McSorley’s Celebrates 170 Years as a Gotham Institution

It’s the place to go this weekend for those thirsty for a taste of the past.

Via Wikimedia Commons
John Sloan, 'McSorley's Bar,' 1912. Via Wikimedia Commons

New York City’s “oldest continuously operated saloon,” McSorley’s Old Ale House, celebrates 170 years at 15 East 7th Street this weekend. It’s a chance to experience a place where the clock stands still — usually until the government decides to wind it.

“If there is anybody in New York who is not familiar with this delightfully quaint place,” a man wrote the Sun in 1916, “he does not know his New York. … I wish I could introduce all the Sun’s readers” to the “serious thinkers” there. “I don’t know of a more interesting town tavern.” 

“McSorley’s is transcendent,” the current owners, Gregory and Teresa de la Haba, tell the Sun via email. “The place connects with people on a metaphysical level, truly.” Patrons “who enter through those ancient swinging doors not only feel an immediate connection with the past, but a spiritual connection to” it.

“The walls do speak to them,” the de la Habas said, “and they love listening.” So, shedding modern comforts like Wi-Fi, patrons will soon pack McSorley’s sawdust-covered floorboards to enjoy live music and birthday cake provided by Veniero’s bakery, founded in 1894.

McSorley's
McSorley’s Old Ale House at New York City. Jamal Hamou via Wikimedia Commons

McSorley’s smells like leather and the tobacco — banned in 2013 — smoked in various forms, including from complimentary ceramic pipes, for generations. A coal-fired, potbelly stove of the sort that once toasted straphangers in Elevated train stations warms away the winter chill.

To enter McSorley’s is to walk in the footsteps of everyone from presidents to Woody Guthrie, General MacArthur, John Lennon, and Frank McCourt. The parade endured through wars, depressions, and Prohibition, serving light or dark ale only. No spirits.

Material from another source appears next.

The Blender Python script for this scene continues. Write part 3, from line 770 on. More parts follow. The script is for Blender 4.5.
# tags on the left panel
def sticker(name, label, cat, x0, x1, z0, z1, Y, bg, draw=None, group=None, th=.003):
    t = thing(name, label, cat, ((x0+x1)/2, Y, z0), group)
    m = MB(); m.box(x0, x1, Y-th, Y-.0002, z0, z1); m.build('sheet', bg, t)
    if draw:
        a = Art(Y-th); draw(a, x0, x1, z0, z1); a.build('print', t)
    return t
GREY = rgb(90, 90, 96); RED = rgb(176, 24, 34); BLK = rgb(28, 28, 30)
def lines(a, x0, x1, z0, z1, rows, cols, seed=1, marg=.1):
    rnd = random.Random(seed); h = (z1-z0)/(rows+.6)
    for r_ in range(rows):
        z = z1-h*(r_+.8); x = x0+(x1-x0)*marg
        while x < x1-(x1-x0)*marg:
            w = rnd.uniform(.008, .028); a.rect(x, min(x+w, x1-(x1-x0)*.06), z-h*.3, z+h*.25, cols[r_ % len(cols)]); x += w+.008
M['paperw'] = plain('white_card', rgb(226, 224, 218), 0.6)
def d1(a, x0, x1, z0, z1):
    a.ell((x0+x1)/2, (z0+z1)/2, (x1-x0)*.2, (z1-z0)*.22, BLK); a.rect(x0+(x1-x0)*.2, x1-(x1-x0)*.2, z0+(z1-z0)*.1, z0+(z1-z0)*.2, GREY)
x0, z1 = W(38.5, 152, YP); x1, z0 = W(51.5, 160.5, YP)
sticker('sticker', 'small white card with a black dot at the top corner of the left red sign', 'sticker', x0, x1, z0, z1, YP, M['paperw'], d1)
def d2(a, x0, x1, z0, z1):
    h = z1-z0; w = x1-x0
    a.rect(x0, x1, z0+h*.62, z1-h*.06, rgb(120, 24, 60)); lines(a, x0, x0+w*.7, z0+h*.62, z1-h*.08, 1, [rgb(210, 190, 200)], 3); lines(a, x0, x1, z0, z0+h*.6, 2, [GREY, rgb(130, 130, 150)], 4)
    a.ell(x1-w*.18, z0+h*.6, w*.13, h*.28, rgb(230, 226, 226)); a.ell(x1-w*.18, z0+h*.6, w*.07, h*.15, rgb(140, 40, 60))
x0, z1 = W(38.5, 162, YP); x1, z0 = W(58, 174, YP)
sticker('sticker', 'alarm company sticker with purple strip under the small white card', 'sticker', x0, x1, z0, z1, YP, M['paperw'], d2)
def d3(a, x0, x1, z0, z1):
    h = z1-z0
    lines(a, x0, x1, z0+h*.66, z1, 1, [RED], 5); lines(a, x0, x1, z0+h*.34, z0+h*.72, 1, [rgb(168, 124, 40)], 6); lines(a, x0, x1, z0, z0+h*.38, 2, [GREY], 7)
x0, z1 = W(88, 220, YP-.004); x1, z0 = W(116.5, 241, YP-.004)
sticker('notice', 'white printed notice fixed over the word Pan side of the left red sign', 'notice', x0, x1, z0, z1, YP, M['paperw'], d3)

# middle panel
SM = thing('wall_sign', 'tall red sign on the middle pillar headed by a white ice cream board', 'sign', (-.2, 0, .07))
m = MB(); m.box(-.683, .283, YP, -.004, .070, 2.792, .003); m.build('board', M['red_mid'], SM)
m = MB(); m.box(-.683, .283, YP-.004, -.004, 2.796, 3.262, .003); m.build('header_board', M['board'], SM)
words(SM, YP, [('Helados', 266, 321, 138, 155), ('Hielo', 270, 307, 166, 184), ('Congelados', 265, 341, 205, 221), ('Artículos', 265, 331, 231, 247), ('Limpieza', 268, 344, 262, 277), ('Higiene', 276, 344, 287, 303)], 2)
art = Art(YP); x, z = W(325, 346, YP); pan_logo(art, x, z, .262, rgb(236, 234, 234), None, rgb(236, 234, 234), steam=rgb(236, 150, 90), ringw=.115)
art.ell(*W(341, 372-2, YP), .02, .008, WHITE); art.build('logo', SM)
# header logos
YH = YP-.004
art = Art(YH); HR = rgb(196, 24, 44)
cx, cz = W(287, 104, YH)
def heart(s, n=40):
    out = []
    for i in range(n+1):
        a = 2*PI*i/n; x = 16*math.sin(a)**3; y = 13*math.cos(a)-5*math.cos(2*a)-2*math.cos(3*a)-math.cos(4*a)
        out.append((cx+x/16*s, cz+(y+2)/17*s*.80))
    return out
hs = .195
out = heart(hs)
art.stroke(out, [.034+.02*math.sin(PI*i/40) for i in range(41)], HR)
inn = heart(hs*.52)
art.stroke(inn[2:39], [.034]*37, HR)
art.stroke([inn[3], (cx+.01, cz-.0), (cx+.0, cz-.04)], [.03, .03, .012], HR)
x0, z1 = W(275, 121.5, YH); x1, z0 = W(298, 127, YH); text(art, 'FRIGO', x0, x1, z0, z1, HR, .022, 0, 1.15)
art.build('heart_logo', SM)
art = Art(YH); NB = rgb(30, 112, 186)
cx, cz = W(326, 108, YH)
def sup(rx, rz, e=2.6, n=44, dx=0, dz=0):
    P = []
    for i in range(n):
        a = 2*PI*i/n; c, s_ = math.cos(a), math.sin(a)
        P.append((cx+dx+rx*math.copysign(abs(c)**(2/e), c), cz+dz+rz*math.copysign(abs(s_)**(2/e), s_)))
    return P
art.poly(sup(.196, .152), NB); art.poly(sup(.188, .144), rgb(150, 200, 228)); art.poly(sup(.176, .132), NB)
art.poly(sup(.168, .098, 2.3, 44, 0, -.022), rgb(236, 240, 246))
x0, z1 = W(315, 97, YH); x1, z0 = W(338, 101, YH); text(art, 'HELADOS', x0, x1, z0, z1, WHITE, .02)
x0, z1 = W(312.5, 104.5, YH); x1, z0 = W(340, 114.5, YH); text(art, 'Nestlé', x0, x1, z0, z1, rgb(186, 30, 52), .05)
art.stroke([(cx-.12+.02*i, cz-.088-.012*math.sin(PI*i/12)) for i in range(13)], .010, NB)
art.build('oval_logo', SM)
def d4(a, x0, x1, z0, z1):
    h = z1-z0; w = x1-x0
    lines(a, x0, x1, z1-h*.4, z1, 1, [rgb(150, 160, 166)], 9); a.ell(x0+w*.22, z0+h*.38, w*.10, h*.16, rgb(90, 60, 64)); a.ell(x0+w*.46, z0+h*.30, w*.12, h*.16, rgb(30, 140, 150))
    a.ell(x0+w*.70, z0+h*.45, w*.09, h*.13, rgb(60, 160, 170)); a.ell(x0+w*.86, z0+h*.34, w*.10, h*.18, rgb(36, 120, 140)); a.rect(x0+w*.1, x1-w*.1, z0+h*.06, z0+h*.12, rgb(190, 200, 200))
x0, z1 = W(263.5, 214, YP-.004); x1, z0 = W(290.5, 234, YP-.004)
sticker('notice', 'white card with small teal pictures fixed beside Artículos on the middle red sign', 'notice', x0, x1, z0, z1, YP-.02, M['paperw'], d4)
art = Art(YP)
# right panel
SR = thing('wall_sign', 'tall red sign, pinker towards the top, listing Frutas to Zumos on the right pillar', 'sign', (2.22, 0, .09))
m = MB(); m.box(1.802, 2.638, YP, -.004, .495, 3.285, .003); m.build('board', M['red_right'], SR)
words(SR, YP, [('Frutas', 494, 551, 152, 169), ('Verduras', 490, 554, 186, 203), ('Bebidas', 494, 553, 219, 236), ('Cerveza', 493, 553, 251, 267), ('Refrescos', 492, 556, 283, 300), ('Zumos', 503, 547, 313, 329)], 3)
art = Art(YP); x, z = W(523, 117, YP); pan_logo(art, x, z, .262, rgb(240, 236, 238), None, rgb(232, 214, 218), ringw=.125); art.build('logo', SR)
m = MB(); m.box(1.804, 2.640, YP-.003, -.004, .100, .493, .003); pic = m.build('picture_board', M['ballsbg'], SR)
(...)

The de la Haba’s described “a bar that hasn’t changed much since 1854,” with “the same icebox, same urinals — since 1910, anyway, because that’s the year the city put sewage pipes in the East Village — and even the old, 1834 print” of Downtown hung by founder, John McSorley. 

Thanks to the three families who have safeguarded its legacy, McSorley’s boasts, “We Were Here Before You Were Born.” The chair where President Lincoln sat — after the speech at Cooper Union that launched his campaign — has a place of honor. So do Harry Houdini’s handcuffs, latched to the bar rail. 

Rafe Bartholomew, author of “Two and Two: McSorley’s, My Dad, and Me,” said in our History Author Show interview, “No matter what happens to the rest of New York, the core of McSorley’s only gets stronger and more special the more the rest of the city transforms around it.” 

McSorley’s slogan was once, “Good Ale, Raw Onions, and No Ladies,” but it was blown down like the original sign — lost in a 1908 storm — by regulations and a 1970 court ruling, although women didn’t get their own restroom until 1986. 

If the McSorleys could see the saloon today, the de la Habas said, “They’d love it, especially knowing that we kept all the pictures just as John put them and as Bill nailed them to the walls after his father’s passing.” They’d find the liverwurst, spicy mustard, and Liederkranz cheese plates familiar, too. 

However, “Ol’ John,” the de la Habas said, “might have a heart attack knowing that Teresa is not only the first female bartender in the saloon’s long and storied history but is also the boss.” Her father, the legendary Matthew Maher, passed away in 2020, aged 80. 

Maher, according to the de la Habas, “always said to ‘keep the doors open, pour them a good mug of ale, and they’ll keep coming back,’ and that’s precisely what we do,” maintaining “the same love and pride,” which people “appreciate.” 

In 2011, when a health inspector ordered that McSorley’s dust its iconic wishbones — hung on a gasolier light over the bar by World War I doughboys heading “over there” — Maher handled the grim job himself. Cats, a fixture since “Old Bill,” also ran afoul of City Hall that year. 

Regardless of forced concessions to modernity, McSorley’s, the de la Habas said, remains “all about family.” As that Sun reader wrote, the uninitiated “ought to make tracks in that direction,” either for this weekend’s celebrations or any future day when they’re thirsty for a taste of the past.